You'd filled your share of wastebaskets with the crumpled wretches of pages yanked from the typewriter. The thought of so evocative and penetrating a writer throwing things away was a wrench you've never forgotten.

In the years since, the technology has changed from typewriter to computer, which means you accomplish discards with less drama and wasted paper, but the need to discard remains. There are days when output means finding the name for a particular character. There are one-sentence days, when you understand you've achieved something tangible when you produce a single sentence that means what it and you say.

There are days when you feel some person has set out to prank you by inserting sentences and tropes lacking in continuity or meaning.

There are days when your literary agent has told you what a loser your protagonist is and demonstrates to you how you've let the story run out of gas.

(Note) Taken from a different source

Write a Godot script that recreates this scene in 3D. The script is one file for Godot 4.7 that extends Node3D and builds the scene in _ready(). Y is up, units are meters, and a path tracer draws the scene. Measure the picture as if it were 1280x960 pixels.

Your excitement at sitting behind Louise Erdrich and rooting for her to win the LA Times Book Award remains. Your hidden dream of someday having Patricia Strahan as your editor persists. Because of the many books published by Farrar, Straus and Giroux you admired, you quite naturally nourish dreams of seeing your name on their list.

You are fortunate in another historical sense. You did not come to understand how difficult writing was until you were hopelessly committed to it.

One-sentence days await like parking lot panhandlers, wondering if you have any spare change.